For any Kitsch fans, check out this recent GQ article.

– There’s no denying this is a well-acted production. I’m not sure I’ve seen Michael Shannon put together a bad performance since Kangaroo Jack. Shannon plays Gary Noesner, an FBI Crisis Negotiator who stands in the middle of “doing it by the book” and “going against protocol.” From the first episode, Shannon is going to be conflicted when it comes to (eventually) negotiating with Koresh. It’s going to be Koresh vs. the ATF with Shannon trying to mediate the whole thing.

– The show has a lot of promise. Two solid performances by Kitsch and Shannon, an interesting subject matter, and plenty of action on the horizon. I am worried that it could feel rushed. 6 episodes is not a lot of time to develop characters and tell a story over two timelines. Waco started the show off 9 months before the actual siege and it will eventually cover the present day. It’s a lot to do in 6 episodes.
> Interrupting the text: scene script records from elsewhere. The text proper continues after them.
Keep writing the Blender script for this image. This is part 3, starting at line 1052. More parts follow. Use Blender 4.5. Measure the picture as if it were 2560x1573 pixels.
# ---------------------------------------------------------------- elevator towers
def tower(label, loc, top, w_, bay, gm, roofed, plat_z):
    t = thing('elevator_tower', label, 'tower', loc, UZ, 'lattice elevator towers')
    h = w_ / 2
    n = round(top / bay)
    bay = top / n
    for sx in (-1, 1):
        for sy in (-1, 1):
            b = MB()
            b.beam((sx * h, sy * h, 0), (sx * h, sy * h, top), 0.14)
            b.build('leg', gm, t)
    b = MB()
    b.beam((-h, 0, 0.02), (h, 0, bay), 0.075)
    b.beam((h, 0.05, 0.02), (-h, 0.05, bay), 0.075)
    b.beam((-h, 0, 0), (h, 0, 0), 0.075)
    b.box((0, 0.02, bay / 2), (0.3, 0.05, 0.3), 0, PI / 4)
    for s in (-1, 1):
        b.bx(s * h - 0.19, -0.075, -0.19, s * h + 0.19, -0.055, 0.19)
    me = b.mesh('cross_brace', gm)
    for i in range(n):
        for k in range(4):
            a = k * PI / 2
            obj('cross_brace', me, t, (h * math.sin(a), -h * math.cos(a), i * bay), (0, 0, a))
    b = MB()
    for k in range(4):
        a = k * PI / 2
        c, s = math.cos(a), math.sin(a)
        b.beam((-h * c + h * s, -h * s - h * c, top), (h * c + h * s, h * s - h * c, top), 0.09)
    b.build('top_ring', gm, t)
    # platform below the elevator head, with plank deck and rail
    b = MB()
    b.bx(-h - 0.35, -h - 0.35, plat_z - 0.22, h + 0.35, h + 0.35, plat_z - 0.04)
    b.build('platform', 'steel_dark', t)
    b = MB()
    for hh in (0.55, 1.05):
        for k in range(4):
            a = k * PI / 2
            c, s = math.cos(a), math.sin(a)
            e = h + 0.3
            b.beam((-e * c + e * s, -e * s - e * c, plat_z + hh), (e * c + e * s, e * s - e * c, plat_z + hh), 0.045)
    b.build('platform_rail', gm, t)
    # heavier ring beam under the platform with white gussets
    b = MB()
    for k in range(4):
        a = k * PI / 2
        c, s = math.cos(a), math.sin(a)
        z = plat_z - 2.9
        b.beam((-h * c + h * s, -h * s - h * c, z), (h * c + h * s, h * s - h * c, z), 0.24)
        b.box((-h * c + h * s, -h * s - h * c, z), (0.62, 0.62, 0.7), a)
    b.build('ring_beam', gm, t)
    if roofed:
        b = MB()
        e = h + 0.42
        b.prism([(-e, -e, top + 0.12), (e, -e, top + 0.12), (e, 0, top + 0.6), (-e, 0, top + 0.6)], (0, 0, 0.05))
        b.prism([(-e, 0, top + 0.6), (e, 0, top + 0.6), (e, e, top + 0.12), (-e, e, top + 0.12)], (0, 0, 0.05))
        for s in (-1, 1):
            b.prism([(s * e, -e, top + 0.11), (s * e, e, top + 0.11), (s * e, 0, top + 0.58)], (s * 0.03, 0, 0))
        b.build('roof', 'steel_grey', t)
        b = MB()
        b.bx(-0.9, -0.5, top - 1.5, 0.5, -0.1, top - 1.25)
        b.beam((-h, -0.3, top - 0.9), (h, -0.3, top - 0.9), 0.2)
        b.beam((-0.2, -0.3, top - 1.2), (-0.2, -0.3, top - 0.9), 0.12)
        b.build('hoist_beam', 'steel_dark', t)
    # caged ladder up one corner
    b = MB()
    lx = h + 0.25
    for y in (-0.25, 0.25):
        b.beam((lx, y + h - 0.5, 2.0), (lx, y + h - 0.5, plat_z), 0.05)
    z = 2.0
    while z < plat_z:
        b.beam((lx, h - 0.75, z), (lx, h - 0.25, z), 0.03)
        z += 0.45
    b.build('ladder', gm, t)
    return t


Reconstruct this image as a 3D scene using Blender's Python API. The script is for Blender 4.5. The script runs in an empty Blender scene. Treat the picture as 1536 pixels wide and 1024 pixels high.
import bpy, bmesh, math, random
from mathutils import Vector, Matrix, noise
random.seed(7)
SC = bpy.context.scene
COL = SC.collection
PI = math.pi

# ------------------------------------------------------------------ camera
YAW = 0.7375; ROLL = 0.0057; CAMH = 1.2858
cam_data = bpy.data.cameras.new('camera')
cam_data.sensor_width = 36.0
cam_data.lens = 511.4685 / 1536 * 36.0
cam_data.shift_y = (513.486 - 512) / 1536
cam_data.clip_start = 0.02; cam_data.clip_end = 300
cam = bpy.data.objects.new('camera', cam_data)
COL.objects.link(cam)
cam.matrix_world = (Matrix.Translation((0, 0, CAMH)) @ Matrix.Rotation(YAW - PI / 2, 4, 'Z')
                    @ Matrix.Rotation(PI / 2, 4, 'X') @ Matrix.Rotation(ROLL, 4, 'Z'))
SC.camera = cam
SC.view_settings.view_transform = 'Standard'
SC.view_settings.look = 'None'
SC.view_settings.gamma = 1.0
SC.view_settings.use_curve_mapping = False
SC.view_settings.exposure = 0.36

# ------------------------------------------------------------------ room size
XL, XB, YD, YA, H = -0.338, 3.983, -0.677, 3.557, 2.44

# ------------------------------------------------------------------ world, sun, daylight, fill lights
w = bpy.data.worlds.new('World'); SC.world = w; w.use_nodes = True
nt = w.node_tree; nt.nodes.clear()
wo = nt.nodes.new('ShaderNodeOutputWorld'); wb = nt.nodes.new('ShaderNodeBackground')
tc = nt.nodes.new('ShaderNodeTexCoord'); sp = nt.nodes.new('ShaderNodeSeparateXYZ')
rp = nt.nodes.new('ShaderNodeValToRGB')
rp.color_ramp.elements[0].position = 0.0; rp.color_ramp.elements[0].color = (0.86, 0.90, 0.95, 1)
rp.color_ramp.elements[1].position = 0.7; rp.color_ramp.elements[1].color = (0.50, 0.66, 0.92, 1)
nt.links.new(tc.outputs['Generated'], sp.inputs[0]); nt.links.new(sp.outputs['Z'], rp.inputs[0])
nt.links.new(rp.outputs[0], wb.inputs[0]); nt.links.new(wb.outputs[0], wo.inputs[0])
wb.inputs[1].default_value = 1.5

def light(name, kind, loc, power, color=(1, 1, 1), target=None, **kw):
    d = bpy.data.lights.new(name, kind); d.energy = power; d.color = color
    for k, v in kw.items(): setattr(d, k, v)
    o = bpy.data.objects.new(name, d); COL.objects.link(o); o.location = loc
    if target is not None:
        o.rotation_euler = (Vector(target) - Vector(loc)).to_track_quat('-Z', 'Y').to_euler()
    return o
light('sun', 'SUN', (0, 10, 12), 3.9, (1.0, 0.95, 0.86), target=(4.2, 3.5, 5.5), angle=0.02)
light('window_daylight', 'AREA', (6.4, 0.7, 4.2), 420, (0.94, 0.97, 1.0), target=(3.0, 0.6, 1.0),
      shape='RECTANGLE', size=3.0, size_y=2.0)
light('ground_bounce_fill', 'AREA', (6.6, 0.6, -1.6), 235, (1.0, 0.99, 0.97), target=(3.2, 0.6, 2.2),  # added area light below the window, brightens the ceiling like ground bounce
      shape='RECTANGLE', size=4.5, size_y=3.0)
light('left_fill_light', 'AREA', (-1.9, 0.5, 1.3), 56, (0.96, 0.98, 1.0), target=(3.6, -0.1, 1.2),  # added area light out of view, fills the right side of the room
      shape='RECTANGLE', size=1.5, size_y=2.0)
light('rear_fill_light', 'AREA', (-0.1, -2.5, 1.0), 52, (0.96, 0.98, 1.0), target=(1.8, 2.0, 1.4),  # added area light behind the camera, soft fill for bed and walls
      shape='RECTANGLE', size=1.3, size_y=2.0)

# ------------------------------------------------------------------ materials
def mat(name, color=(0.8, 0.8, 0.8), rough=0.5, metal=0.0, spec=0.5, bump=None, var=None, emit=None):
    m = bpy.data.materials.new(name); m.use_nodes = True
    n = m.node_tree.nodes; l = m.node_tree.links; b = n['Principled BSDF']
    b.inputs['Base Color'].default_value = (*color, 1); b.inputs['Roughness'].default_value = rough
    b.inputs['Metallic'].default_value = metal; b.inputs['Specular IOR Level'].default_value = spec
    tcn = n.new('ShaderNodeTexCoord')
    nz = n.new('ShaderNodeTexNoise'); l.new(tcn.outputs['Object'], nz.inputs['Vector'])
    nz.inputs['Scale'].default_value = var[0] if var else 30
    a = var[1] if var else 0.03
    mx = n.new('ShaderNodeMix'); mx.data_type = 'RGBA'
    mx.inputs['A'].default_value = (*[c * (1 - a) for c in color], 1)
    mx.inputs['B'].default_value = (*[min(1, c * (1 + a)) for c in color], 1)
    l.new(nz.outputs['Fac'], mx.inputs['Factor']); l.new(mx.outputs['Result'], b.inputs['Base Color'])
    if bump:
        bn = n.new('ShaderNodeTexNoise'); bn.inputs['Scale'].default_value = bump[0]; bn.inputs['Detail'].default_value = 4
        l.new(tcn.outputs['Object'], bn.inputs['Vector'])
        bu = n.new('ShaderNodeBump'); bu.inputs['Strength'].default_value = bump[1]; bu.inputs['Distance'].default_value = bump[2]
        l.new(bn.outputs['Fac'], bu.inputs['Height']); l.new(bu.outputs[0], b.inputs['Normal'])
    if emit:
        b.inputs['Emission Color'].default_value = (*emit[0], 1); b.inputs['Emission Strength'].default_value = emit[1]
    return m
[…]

– Here is the moral conflict that I alluded to in the title. Waco is based on two books, A Place Called Waco by David Thibodeau (played by Rory Culkin) & Leon Whiteson and Stalling For Time: My Life As An FBI Hostage Negotiator by Gary Noesner (Shannon). Lines in the sand have been drawn. It’s the Branch Davidians vs. The ATF and (vs.) The FBI. It’s Anti-Government vs. Government. To this day, details of who shot first, who burned the compound, and who killed the Branch Davidians inside are all still up for debate.

As Gary Noesner said above, there was good and bad on both sides. Many people thought the siege was a black eye for the FBI. Some believed they used too much force to enter the compound and were responsible for killing women and children. However, the audience is going to feel extremely conflicted with the portrayal of Koresh. After one episode, the show is portraying Koresh as a down-to-earth religious prophet who truly believed he was doing good for the people of his compound. That being said, Koresh was building up an arsenal of illegal weapons, practicing polygamy, and was the only one in the compound who could have sex with the women. Sometimes, these women were as young as 14, which is considered statutory rape. Some critics have said that the show portrays Koresh with a sympathetic approach. Once again, I have only seen one episode so I can’t speak for the future, but for the one episode I saw, Koresh doesn’t seem like a “bad guy.” I was only a couple of weeks old when this happened, but for those who were alive, I could see Koresh’s portrayal rubbing viewers the wrong way. Can the viewer separate what really happened from the show’s portrayal of the events? Can the viewer appreciate the show as a well-acted production instead of remembering the brutal aftermath that lead to over 70 people dying? Right now, I’m not sure.